Ve halka hizmetten başka her şeyin yapıldığını, kişisel menfaat ve çıkarlara odaklanıldığını…

Gerçekten yazık. Halkım için üzgünüm. Ümit veren husus ise devletine ve ilkelerine gönülden bağlı dava sahibi, adalet insanlarının olmasıdır. Onların suçluları en net ifadelerle ortaya çıkarmasını en kısa zamanda diliyorum.

ÜÇ ALANDA HAKSIZ ZENGİNLEŞME

Kamu kaynakları, maksatlı bir şekilde amacı dışında kullanıldıysa bu maddi birikimler nereye gitti?

Birinci adres; ortaya çıkan iddialar, tanık ifadeleri ve para trafiğine bakılınca kişisel zenginleşme ve ikbal için kullanıldığı güçlü bir argüman olarak öne çıkıyor.

İkinci adres; siyasetin finansmanıdır.
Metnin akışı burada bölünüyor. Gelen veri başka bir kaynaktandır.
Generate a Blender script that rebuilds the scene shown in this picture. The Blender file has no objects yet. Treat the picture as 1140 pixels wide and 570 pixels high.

Bu bağlamda CHP’nin olağan kongresinin iptali için açılan soruşturmada ortaya çıkan ifadeler ve güçlü delillerde geçen hususları temel alabiliriz. Bu iddialara göre; İBB kaynakları CHP kongresinde oy satın almak için kullanılmış. Yüzlerce tablet, telefon satın alınması ve dağıtılması söz konusu. Telefonların içindeki soğuk cüzdanlardaki dijital para varlıkları da bu kapsamda konuşulanlar arasında.

Üçüncü adres; medyanın finansmanıdır. CHP’ye yakın medyanın Batılı vakıflardan aldığı fonlar daha önce gazeteci isimleri ve kurum adlarıyla birlikte pek çok habere konu olmuştu. Bu zaten bilinen bir durum. Yeni olan ve dikkati çeken husus ise muhalif medyada 2019 tarihinin bir milat olmasıdır. Bu tarihe kadar TV kanallarında kupa, kitap ve tişört satarak maaşları çıkaran medya kurumları, 2019 sonrasında ekran yüzlerine öyle maaşlar ödedi ki dudak uçuklatacak cinsten. Yandaş tabir edilen kanallardaki ekran yüzlerinin tamamının maaşını topladığınızda, muhalif medyadaki bir gazetecinin ancak bir aylık maaşı ediyor. 2019 öncesi asgari ücrete yakın bir maaşla idare edenler, 2019 sonrasında ne oldu da astronomik rakamlarla maaş almaya başladı? Bunun yorumunu da okuyucularımıza bırakıyorum.